On reducing the annual repayment threshold from £27,295 to £25,000 until 2026/27:

"University leavers repay 9% of everything earned above the threshold. Reducing the threshold, like reducing a tax threshold, means you start paying sooner and you repay more. While the very lowest-earning university leavers won't be affected, everyone who earns above the threshold will repay more each year than under the current scheme, typically by £207/year – reducing disposable incomes.

"This also will mean many lower to middle-earning university leavers will repay more in total as they will be repaying more each year and doing it for all or most of the 40 years.

"Yet for higher earners, who will easily clear the debt long before it wipes, paying more each year means they clear the loan more quickly, and therefore pay less interest, reducing the total they repay.

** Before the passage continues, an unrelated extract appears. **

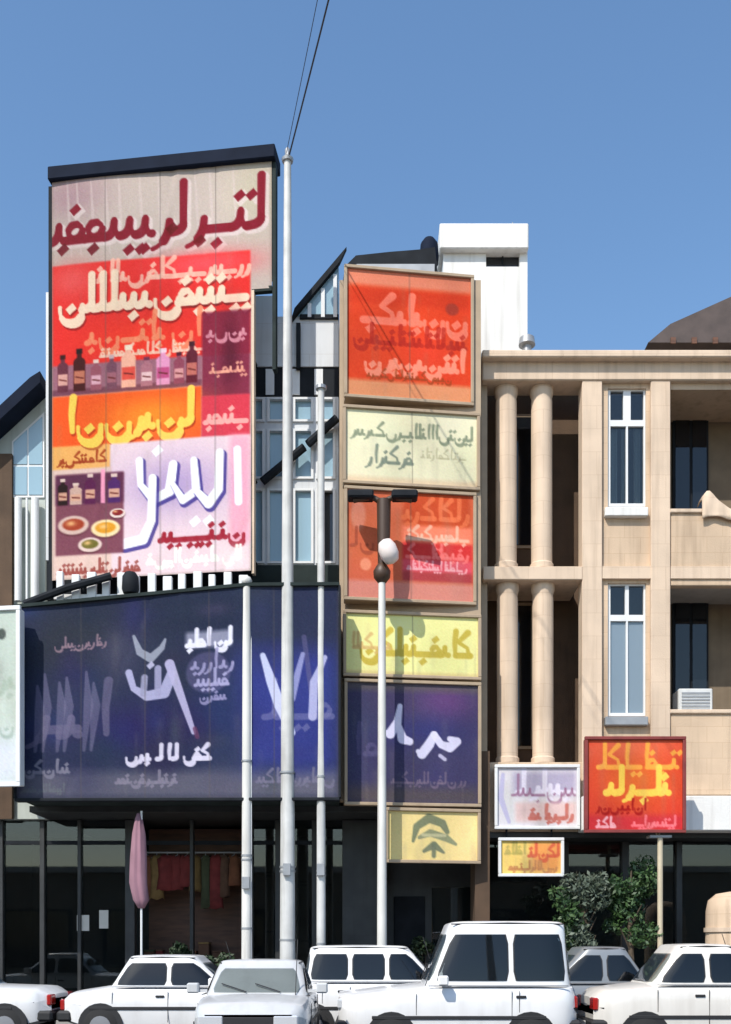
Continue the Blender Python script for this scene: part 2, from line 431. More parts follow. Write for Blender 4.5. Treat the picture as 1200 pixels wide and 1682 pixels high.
#==================================================================== SETTING
YF = 20.3      # main facade plane
YK = 18.55     # kerb line
def sheet(name, x0, x1, y0, y1, z, m):
    bm = B(); vs = [bm.verts.new(p) for p in ((x0, y0, z), (x1, y0, z), (x1, y1, z), (x0, y1, z))]; bm.faces.new(vs)
    o = obj(name, bm, m); o['kind'] = 'structure'; return o
sheet('ground', -900, 900, -900, 900, -.02, mat('dusty_ground', (.22, .19, .15), .95, .2, .3))
sheet('road', -120, 120, 1.5, YK, 0, M['asphalt'])
bm = B(); box(bm, -120, 120, YK, YK + .18, -.01, .14, .02); o = obj('kerb', bm, M['kerb']); o['kind'] = 'structure'
bm = B(); box(bm, -120, 120, YK + .182, 26, -.01, .125); o = obj('pavement', bm, M['paving']); o['kind'] = 'structure'
bm = B()
for i in range(-12, 13): box(bm, i * 5, i * 5 + 2.2, 9.2, 9.32, -.01, .004)
o = obj('lane_marking', bm, mat('road_paint', (.7, .7, .67), .7, .2, 6)); o['kind'] = 'structure'
bm = B(); box(bm, -120, 120, -3.0, 1.49, -.01, .13); o = obj('near_pavement', bm, M['paving']); o['kind'] = 'structure'

t = thing('added_opposite_row', 'low tan shop row added unseen behind the viewer for the glass reflections', 'building', (0, -9, 0))  # unseen row added to darken what the shop glass reflects
bm = B(); box(bm, -45, 45, -7, 0, -.01, 5.2); obj('wall', bm, mat('opposite_render', (.20, .16, .12), .85, .2, .6, dirt=.3), t)
bm = B(); box(bm, -45.2, 45.2, -7.2, .25, 5.204, 5.5); obj('roof', bm, M['concrete'], t)
for i in range(15):
    bm = B(); box(bm, -43 + i * 6, -38.5 + i * 6, .002, .06, .5, 3.4); fr = obj('shop_window', bm, M['dark'], t)
    bm = B(); box(bm, -42.8 + i * 6, -38.7 + i * 6, .062, .07, .6, 3.3); obj('pane', bm, M['pane'], fr)
# ------------------------------------------------------------------ windows
def lbox(bm, L, px0, px1, py0, py1, Y0, Y1, bev=0.0, Yr=None):
    """box whose front face fills photograph pixels at depth Yr (default Y0), in the coordinates of the root at L"""
    r = Yr or Y0
    return box(bm, X(px0, r) - L[0], X(px1, r) - L[0], Y0 - L[1], Y1 - L[1], Z(py1, r) - L[2], Z(py0, r) - L[2], bev)

#==================================================================== LEFT SHOP BUILDING
LB = (X(315, YF), YF, 0.125)
lb = thing('shop_building', 'grey glazed corner building behind the tall red billboard, dark shops at street level', 'building', LB)
# upper wall, with openings left for the glazing right of the billboard
bm = B()
rows = [(652, 692), (704, 786), (802, 925)]
cols = [(417, 433), (440, 470), (482, 513), (520, 549)]
wallpx = (75, 556)
lbox(bm, LB, 75, 416, 480, 920, YF, YF + .3)
lbox(bm, LB, 416, 452, 486, 519.9, YF, YF + .3); lbox(bm, LB, 416, 556, 520, 602, YF, YF + .3)                       # head
zs = [(602, 652)] + [(692, 704), (786, 802), (925, 985)]
for a, b in zs[1:]: lbox(bm, LB, 416.2, 555.8, a, b, YF + .01, YF + .3)
xs_ = [(416.2, 417), (433, 440), (470, 482), (513, 520), (549, 555.8)]
for a, b in xs_:
    for r0, r1 in rows: lbox(bm, LB, a, b, r0, r1, YF + .012, YF + .3)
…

"The big outstanding question here, though, is what will happen after 2026/27? The threshold is to be frozen until then, which means inflation will further erode the threshold in real terms. More certainty is needed about whether the threshold is then guaranteed to rise. If not for transparency, it should at least be called a 'variable threshold'."

And on interest rates being cut to RPI inflation:

"This is likely to be the most popular of the changes. It means there is 'no interest in real terms' as the rate is set at inflation. In other words, borrow enough to buy 100 shopping trolleys' worth of goods, and you only repay enough to buy 100 shopping trolleys' worth of goods at future prices.

"Though, the Government is sticking with the higher RPI measure of inflation, not the official, lower CPI [Consumer Prices Index] measure. It uses CPI as a basis when it is paying out – for example, with benefits – rather than when people pay it. So arguably, it has inflated the inflation rate.

"The primary beneficiaries of this change are those at the middle to higher end of the earnings range after leaving university. They are the only ones who repay all the interest added. Most low to mid-earners who won't clear their loans before they're wiped don't repay all the interest anyway, so won't financially gain from the reduction – though there will be a welcome psychological benefit of not seeing interest grow as quickly on student loan statements.

"This change, when combined with the new 40-year repayment period, will mean many more people will now clear their loans in full, rising from an estimated 23% under the current system to 52%, according to the Government, under the new."

Other changes include freezing tuition fees and the Plan 2 repayment threshold

Under the new plans, the Government has also announced a number of other key changes that include:

  • Freezing tuition fees at £9,250 for a further two years – up to and including 2024/25.
  • The repayment threshold for Plan 2 loans will be frozen at £27,295 until 2025. This means that students on Plan 2 loans (those from England and Wales who started university in or after 2012, including current students) will pay back thousands of pounds more.